### Aim
Identify all lines in the listing that include the word "Blender", and copy them out.

### Provided data
[BEGIN]

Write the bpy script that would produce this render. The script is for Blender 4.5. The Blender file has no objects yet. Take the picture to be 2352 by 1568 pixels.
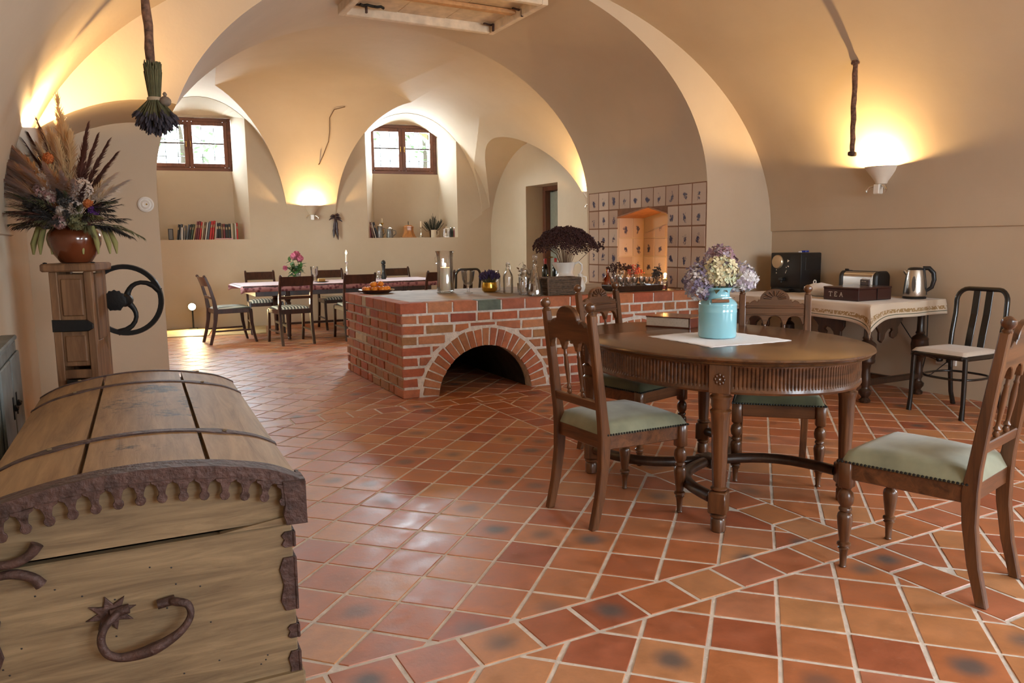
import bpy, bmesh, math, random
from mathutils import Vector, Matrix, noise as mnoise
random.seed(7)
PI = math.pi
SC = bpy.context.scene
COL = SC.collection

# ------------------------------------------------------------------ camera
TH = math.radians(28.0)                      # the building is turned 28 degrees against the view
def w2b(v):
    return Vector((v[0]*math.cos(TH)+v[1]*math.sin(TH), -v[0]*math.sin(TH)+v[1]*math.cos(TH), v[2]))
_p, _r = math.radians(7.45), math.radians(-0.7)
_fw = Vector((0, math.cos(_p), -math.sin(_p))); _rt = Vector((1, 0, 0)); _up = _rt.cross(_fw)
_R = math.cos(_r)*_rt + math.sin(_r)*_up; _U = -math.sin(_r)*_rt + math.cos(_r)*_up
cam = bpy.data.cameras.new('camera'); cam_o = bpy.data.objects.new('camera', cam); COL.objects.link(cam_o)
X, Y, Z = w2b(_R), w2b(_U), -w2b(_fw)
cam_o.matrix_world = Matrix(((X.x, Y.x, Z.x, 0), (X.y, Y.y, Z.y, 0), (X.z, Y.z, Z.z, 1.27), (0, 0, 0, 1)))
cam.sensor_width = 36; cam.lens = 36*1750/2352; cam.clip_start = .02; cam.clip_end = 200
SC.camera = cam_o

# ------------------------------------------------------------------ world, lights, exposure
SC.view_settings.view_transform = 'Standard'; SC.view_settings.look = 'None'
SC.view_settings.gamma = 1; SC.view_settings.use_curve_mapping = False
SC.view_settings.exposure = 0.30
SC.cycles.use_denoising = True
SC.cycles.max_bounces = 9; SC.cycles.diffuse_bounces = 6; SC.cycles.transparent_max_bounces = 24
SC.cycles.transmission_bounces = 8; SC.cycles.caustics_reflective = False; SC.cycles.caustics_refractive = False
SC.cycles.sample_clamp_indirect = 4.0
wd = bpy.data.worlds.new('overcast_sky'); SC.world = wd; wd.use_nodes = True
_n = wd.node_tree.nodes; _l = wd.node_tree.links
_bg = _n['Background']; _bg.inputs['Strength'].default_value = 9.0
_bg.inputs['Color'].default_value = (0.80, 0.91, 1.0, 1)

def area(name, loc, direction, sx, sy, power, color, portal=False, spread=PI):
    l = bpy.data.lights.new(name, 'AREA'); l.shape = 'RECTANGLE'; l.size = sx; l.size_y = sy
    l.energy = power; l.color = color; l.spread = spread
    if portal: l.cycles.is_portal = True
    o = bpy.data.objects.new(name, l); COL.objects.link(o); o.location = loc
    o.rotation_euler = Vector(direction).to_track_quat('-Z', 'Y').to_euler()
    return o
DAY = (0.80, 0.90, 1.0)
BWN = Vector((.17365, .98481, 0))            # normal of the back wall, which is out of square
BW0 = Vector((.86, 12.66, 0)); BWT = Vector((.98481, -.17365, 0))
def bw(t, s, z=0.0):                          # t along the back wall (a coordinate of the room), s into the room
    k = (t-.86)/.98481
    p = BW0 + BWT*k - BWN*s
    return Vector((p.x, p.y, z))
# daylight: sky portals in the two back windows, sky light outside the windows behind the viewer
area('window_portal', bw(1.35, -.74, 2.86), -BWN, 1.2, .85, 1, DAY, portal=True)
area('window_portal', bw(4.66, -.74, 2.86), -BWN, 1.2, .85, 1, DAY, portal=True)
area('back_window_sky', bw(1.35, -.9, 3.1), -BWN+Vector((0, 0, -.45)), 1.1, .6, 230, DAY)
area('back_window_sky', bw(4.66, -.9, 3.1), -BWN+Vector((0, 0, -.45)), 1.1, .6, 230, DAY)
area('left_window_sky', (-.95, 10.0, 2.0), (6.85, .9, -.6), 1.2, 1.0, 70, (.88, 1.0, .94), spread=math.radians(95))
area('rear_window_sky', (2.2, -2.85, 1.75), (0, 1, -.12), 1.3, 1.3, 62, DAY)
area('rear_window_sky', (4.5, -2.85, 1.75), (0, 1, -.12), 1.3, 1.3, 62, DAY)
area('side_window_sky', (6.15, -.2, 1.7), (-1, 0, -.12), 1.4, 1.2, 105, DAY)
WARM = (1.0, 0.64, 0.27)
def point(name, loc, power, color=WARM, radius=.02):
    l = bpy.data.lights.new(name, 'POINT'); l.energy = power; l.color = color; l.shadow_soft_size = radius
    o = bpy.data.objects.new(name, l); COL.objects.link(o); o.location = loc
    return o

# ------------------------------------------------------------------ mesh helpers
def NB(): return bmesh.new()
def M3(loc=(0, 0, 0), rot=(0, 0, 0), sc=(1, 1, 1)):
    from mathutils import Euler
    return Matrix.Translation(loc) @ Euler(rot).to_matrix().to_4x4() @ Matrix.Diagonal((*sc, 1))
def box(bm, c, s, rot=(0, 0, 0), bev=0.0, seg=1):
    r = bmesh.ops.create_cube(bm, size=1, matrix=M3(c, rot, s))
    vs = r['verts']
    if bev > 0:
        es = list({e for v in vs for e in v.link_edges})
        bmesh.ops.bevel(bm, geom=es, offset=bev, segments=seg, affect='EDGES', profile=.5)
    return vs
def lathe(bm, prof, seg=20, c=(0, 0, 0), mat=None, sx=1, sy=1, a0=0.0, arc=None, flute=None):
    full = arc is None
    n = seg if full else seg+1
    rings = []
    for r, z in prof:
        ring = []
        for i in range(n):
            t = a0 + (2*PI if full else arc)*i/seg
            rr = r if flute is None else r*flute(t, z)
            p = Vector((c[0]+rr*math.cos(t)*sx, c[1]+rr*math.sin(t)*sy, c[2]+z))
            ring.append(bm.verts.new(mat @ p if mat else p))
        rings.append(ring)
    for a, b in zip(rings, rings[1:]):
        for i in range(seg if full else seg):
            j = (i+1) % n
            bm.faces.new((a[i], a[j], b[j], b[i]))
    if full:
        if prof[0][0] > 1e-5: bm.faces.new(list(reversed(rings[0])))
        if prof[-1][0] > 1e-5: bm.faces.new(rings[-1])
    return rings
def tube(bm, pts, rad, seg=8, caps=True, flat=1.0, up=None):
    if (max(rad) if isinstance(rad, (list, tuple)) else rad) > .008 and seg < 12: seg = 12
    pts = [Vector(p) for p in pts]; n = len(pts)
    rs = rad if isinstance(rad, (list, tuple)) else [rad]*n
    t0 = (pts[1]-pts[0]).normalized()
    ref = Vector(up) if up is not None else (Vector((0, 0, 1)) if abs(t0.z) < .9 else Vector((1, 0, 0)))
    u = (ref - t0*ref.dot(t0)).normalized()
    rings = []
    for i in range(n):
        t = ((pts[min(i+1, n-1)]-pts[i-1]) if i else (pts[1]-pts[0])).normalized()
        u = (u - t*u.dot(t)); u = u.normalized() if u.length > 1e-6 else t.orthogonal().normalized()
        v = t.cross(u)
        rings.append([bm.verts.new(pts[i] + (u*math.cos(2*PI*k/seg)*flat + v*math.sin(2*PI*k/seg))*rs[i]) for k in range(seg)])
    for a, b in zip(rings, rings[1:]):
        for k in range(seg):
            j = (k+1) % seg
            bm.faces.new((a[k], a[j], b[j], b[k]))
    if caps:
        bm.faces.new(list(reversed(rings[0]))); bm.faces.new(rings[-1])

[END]
[BEGIN]

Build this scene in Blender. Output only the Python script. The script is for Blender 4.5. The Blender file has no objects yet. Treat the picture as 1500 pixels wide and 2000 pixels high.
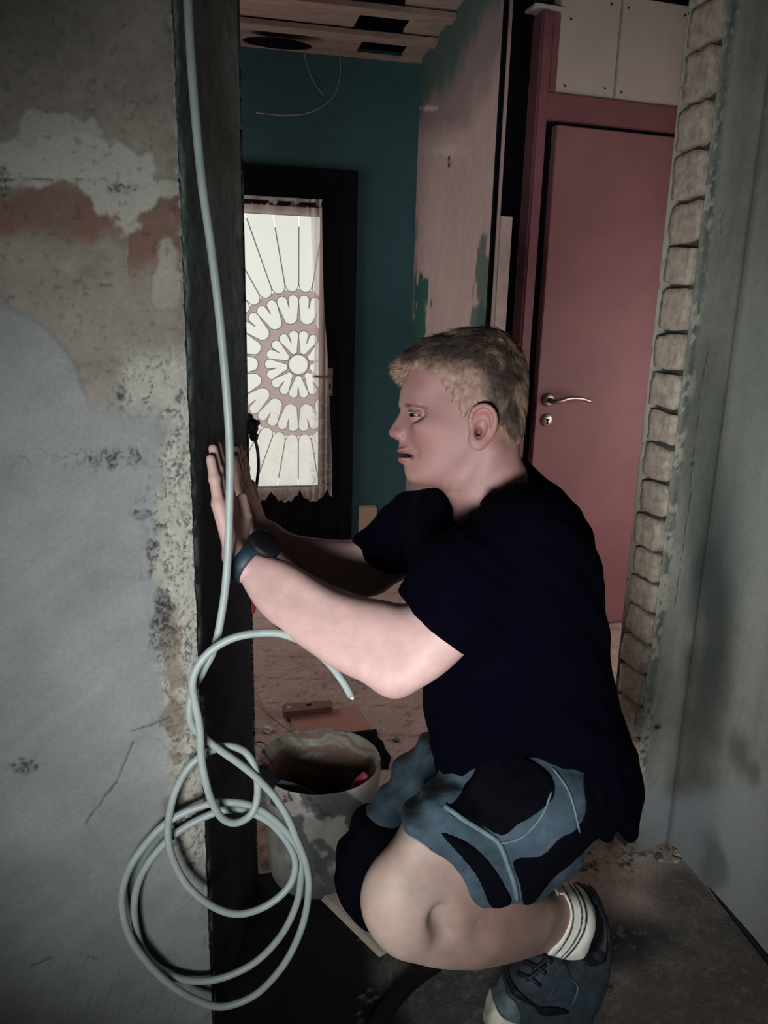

[END]

### Written response
Write the bpy script that would produce this render. The script is for Blender 4.5. The Blender file has no objects yet. Take the picture to be 2352 by 1568 pixels.
Build this scene in Blender. Output only the Python script. The script is for Blender 4.5. The Blender file has no objects yet. Treat the picture as 1500 pixels wide and 2000 pixels high.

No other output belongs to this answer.